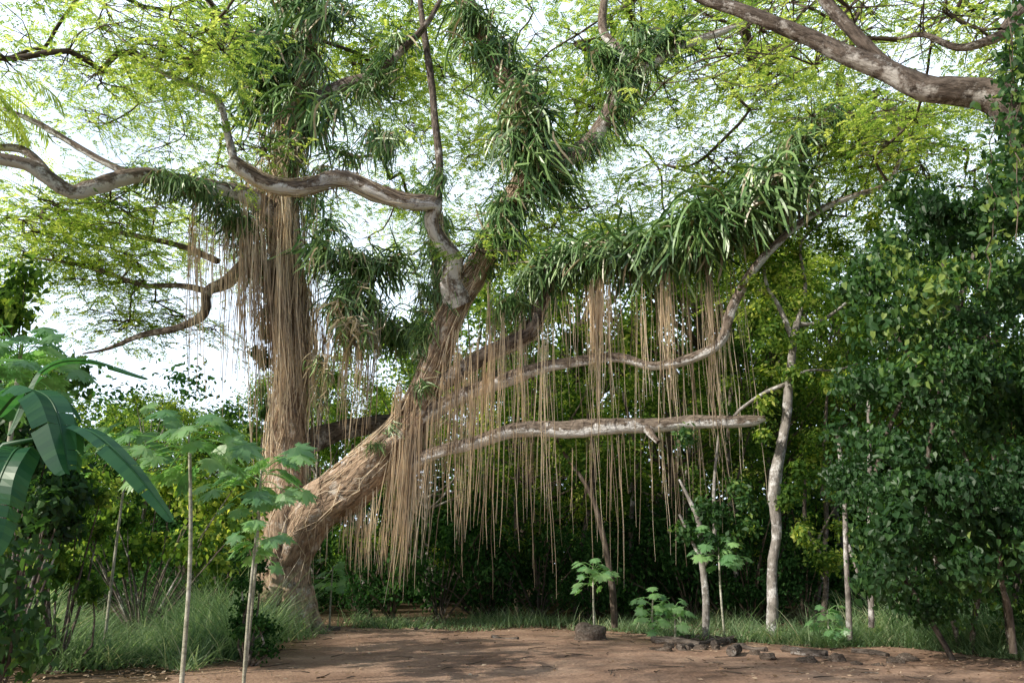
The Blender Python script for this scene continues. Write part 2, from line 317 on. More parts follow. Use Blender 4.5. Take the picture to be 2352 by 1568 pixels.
# roots clinging to the trunks
mb=MB()
def cling(path,i0,i1,n,spread,r=(.008,.022),wander=.22):
    path=path[i0:i1]
    for _ in range(n):
        a=R.uniform(0,6.28); k0=R.integers(0,max(1,len(path)*3//4)); k1=min(len(path),k0+R.integers(8,50))
        seg=path[k0:k1:3]
        if len(seg)<3: continue
        ang=a+np.cumsum(R.normal(0,wander,len(seg))); rr=seg[:,3]*(1.0+spread*R.uniform(0,1)**1.5*np.linspace(.2,1,len(seg)))+.02
        T=unit(np.gradient(seg[:,:3],axis=0)); N=unit(np.cross(T,[0.3,1,0.1])); B=np.cross(T,N)
        pts=seg[:,:3]+rr[:,None]*(np.cos(ang)[:,None]*N+np.sin(ang)[:,None]*B)+R.normal(0,.015,(len(seg),3))
        tube(mb,pts,np.linspace(R.uniform(*r),.005,len(seg))[::-1],4,rnd=R.uniform(0,1)**1.1)
cling(P['trunk'],2,95,270,.6,wander=.35); cling(P['trunk'],30,105,130,2.2,(.006,.016),.4); cling(P['diag'],0,75,230,.14,(.006,.015),.5); cling(P['arch'],0,60,50,.1,(.005,.010),.4); cling(P['arm'],0,30,50,.15,(.005,.012),.4)
part('clinging_roots',mb,M_root,tree,BASE,kind='stuff')
# ---------------------------------------------------------------- hanging roots
def strand(mb,p0,L_,r,rnd=None,sway=.02,lean=None):
    n=max(4,int(L_/.5)); t=np.linspace(0,1,n)
    ph=R.uniform(0,6.28,4); pts=np.stack([p0[0]+sway*L_*(np.sin(t*3+ph[0])-math.sin(ph[0])),p0[1]+sway*L_*(np.sin(t*2.6+ph[1])-math.sin(ph[1])),p0[2]-t*L_],-1)
    pts[:,:2]+=R.normal(0,.008,(n,2))
    if lean is not None: pts[:,:2]+=np.asarray(lean)*(t**1.3)[:,None]*L_
    tube(mb,pts,np.interp(t,[0,.85,1],[r,r,.003]),3,rnd=R.uniform(0,1) if rnd is None else rnd)
ROOTS=[
 ((440,600),(380,560),(600,980),(19.2,20),52,3,(.10,0)),
 ((550,690),(380,680),(740,1100),(19.2,19.9),40,6,(.10,0)),
 ((640,740),(450,760),(800,1100),(19.5,20),22,5,(.05,0)),
 ((720,870),(620,820),(860,1080),(19.4,20.2),32,6,(-.03,0)),
 ((905,1000),(880,1010),(1150,1360),(19.3,19.7),34,10,(-.05,0)),
 ((720,900),(1080,1200),(1260,1340),(19.6,20),16,6,(0,0)),
 ((1000,1120),(740,880),(1020,1320),(19,19.4),28,5,(-.02,0)),
 ((1120,1260),(640,800),(980,1350),(18.6,19.1),20,4,(0,0)),
 ((1355,1395),(620,680),(820,1010),(18.4,18.7),10,11,(0,0)),
 ((1260,1700),(600,700),(860,1350),(18,18.8),34,2,(0,0)),
 ((1515,1535),(580,640),(900,1180),(17.9,18.2),3,6,(0,0)),
 ((1605,1625),(560,620),(900,1180),(17.9,18.2),3,6,(0,0)),
 ((1050,1560),(980,1000),(1100,1380),(18.4,18.9),24,2,(0,0)),
]
cnt=0
for (x0,x1),(t0,t1),(b0,b1),(y0,y1),n,ns,lean in ROOTS:
    for _ in range(n):
        if cnt>=298: break
        px=R.uniform(x0,x1); Y=R.uniform(y0,y1); a=S(px,R.uniform(t0,t1),Y); b=S(px,R.uniform(b0,b1),Y); Ln=a[2]-b[2]
        if Ln<.4: continue
        mb=MB(); rn=R.uniform(0,.85); sp=R.uniform(.015,.07)
        for k in range(R.integers(1,ns+2)):
            strand(mb,a+np.array([R.normal(0,sp),R.normal(0,sp),R.uniform(-.4,.1)]),Ln*R.uniform(.4,1.05),R.uniform(.005,.012),min(1,rn+R.uniform(0,.3)),lean=np.array(lean)*R.uniform(.1,1.7)+[R.normal(0,.018),0])
        obj('hanging_root',mb.mesh('hanging_root',a,M_root),a,None,'straw coloured aerial root hanging from a rain tree limb','hanging root','aerial roots hanging from the rain tree'); cnt+=1
mb=MB()
for (x0,x1),(t0,t1),(b0,b1),(y0,y1),n,ns,lean in ROOTS:
    for _ in range(n*2):
        px=R.uniform(x0-8,x1+8); Y=R.uniform(y0,y1)+.2; a=S(px,R.uniform(t0,t1),Y); b=S(px,R.uniform(b0,b1),Y)
        strand(mb,a,max(.5,(a[2]-b[2])*R.uniform(.3,1)),R.uniform(.004,.008),R.uniform(.3,1),lean=lean)
obj('hanging_root_fringe',mb.mesh('hanging_root_fringe',mat=M_root),label='fine fringe of straw coloured aerial roots below the limbs',cat='hanging roots',kind='stuff')
# ---------------------------------------------------------------- cactus clumps
def cactus_mesh(n,up,deadp=.08):
    mb=MB(); tube(mb,[[-.5,0,-.05],[-.2,.05,0],[.2,-.05,0],[.5,0,-.05]],[.03,.05,.05,.03],5,rnd=.9)
    for i in range(n):
        a=R.uniform(0,6.28); e=R.uniform(-.3,1.1) if up else R.uniform(-1.2,.4); Ln=R.uniform(.45,1.4)
        d=np.array([math.cos(a)*math.cos(e),math.sin(a)*math.cos(e),math.sin(e)]); p=R.normal(0,.2,3)*[1.6,1.0,.7]; pts=[p]
        m=7; g=R.uniform(.15,.7); cv=R.normal(0,.14,3)
        for k in range(m):
            d=unit(d+np.array([0,0,-g])+cv+R.normal(0,.1,3)); p=p+d*Ln/m; pts.append(p)
        w=R.uniform(.018,.034); dead=R.uniform()<deadp
        tube(mb,pts,w*np.array([.7,1,1.05,1,1.05,1,.9,.25]),3,rnd=R.uniform(.88,1) if dead else R.uniform(0,.82))
    return mb.mesh('cactus_clump',mat=M_cact)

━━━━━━

Using the listing, copy every line where the word "from" shows up.

The Blender Python script for this scene continues. Write part 2, from line 317 on. More parts follow. Use Blender 4.5. Take the picture to be 2352 by 1568 pixels.
        obj('hanging_root',mb.mesh('hanging_root',a,M_root),a,None,'straw coloured aerial root hanging from a rain tree limb','hanging root','aerial roots hanging from the rain tree'); cnt+=1